Industry Comparison Analysis:

This can be helpful when comparing a potential investment to how it fits within an Industry. It can reveal why companies are performing better or highlight areas where a business is underspending. Investors want to understand if it is in line with, more, or less than the industry average. If so, what is causing the deviations?

An example using Common Size Analysis.

To illustrate how to use common size analysis let’s run a quick analysis of the small-cap company we’ve used throughout the financial statements section. We will lay the below income statement out in a table with the line items displayed as a percentage.

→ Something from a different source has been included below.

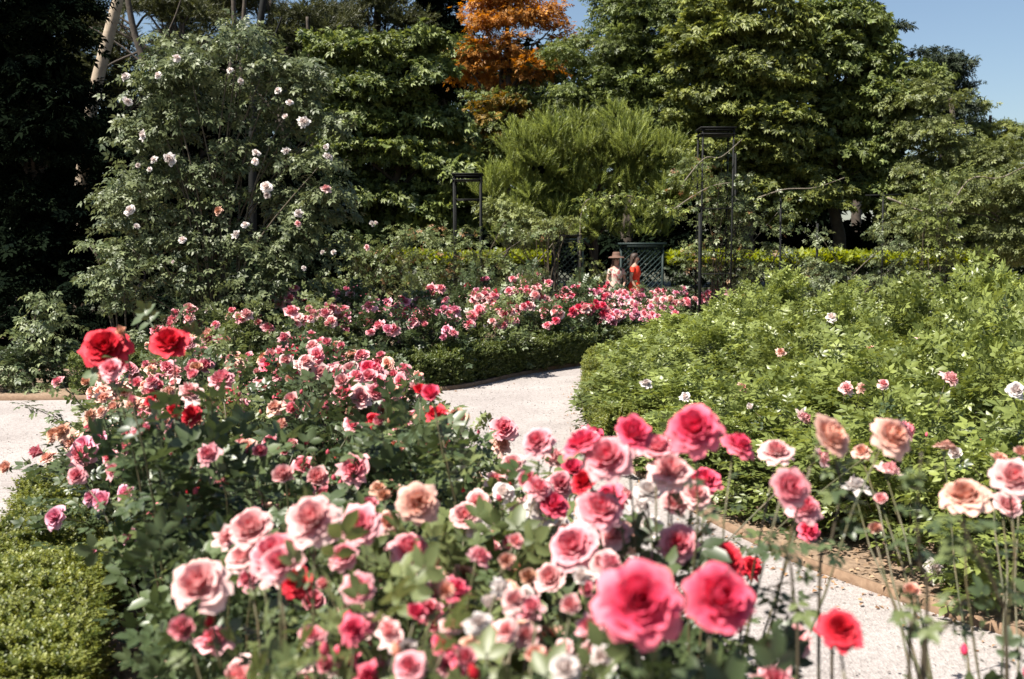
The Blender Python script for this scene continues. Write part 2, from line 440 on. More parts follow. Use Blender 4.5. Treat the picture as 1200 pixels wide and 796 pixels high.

The base figure for this common size analysis is revenue. Revenue is $38.6 million. So we divide all of the line items by the revenue to get a percentage of each.

LINE ITEM:AMOUNT:%
Revenue$38.6m100%
Cost of Goods Sold$18.1m46.89%
Gross Profit$20.4m52.84%
Other Income$0.5m1.29%
Advertising$0.22k0.56%
D&A$3.2m8.29%
Employment Expenses$5.4m13.98%
Administration $3.7m9.58%
Repairs & Maintenance$0.53k1.37%
Finance Costs$0.62k1.60%
R&D$0.44k1.13
Other Expenses$0.29k0.75%
NOPAT Operating Profit$6.3m16.32%
Income Tax Expense$1.6m4.14%
NPAT (Net Profit)$4.7m12.17%

By using this method, we can effectively compare the sizes of different line items. In a single snapshot, investors can observe that Gross Profit looks good, Depreciation and Amortization make up a significant portion of the expenses, along with staffing and administration costs.

We can also see that the net profit is healthy, indicating that for every $100 of revenue, $12 is retained as pure profit. To analyze this further, we can assess how these line items have changed each year. Finally, we can use the line items to compare with other companies. This can reveal areas where our business is spending less or perhaps overspending. This is the usefulness of common size analysis.

In Summary…

I typically start my company research by analysing the last 5 years of financial statements, beginning with the income statement. It’s easy to carry out this exercise using Excel or Google Sheets. I use Tikr for all my research and analysis and can extract the data with just a click.

After reviewing the company’s financials, I then identify its closest competitor or peers and lay out their financials in a similar manner. Although this process doesn’t take long, the results are quite valuable. In one spreadsheet, I can gain insight into the operations of a business, the significance of certain line items, a comparison to competitors, and the company’s evolution over time.

I believe that using common size analysis is an efficient way to understand how a business operates and how it changes from year to year. This technique can reveal the strategies and insights a company employs. Comparing line items in percentages can provide clues about what is impacting significant changes in base figures, such as a growing asset base or rapidly increasing revenue.

Sometimes, a company’s competitive edge can be discovered through this analysis. It may also reveal the strengths and weaknesses of a business, such as the above graph reflecting where assets are spread around in comparison to other companies.

Looking at numbers from a monetary perspective alone may not provide the same insights as percentages, especially when comparing companies with different market caps. For example, one company spending $1m on depreciation and another spending $100m may seem like the latter has a far greater impact, but common size analysis may reveal that both have the same 10% expense against their revenue base. This approach allows for a like-for-like comparison that sometimes comparing in dollars can not provide.